For the most part you can simply reference the fields in the structure and get a relatively understandable result.

The status call is defined in ruby as this

def status(path, rev=nil, recurse=true, get_all=false,
           update=true, no_ignore=false,
           ignore_externals=false, &status_func)

The first parameter is the path on the local file system to get the status of, the second is the revision to get, something like "HEAD", or 2345 can be passed in, the next parameter is whether to recurse into subdirectories, the next tells it to return the status of all files if set to true, default of false and only returns "interesting files" ie local mods and/or out-of-date or not versioned.

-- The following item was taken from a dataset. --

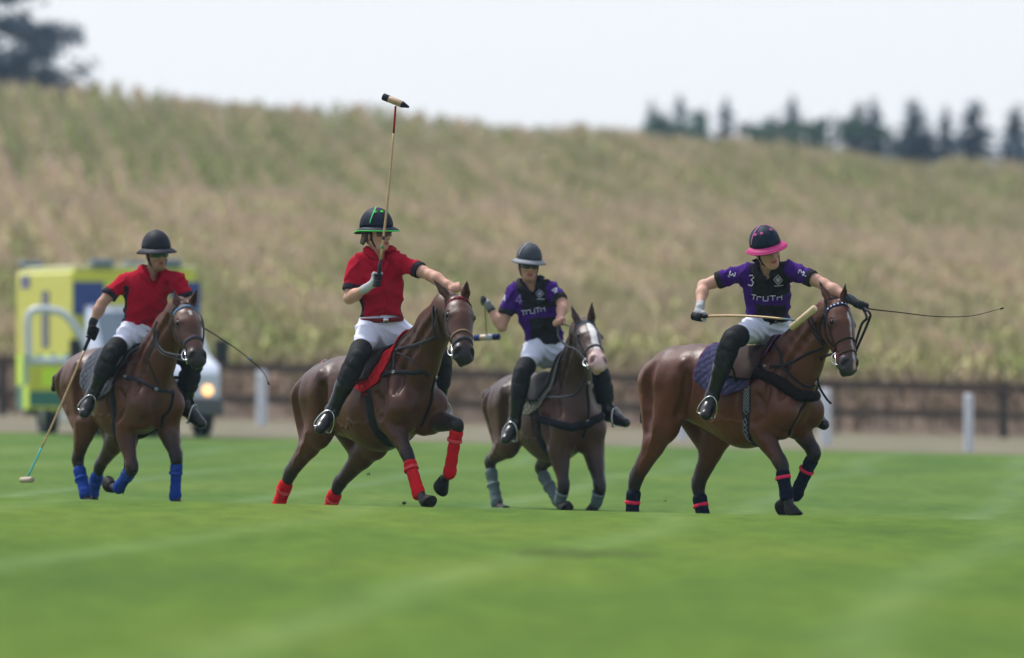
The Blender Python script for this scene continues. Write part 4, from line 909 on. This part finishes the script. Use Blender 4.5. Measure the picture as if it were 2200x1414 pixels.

Update is set to true it will contact the repository to get more information wrt to the version specified in the first parameter (which is ignored otherwise). I couldn't find any documentation in the c stuff about the no_ignore parameter, but the ignore_externals tells it to return status on externals or not. See the header file svn_client.h and the call svn_client_status2 for more documentation.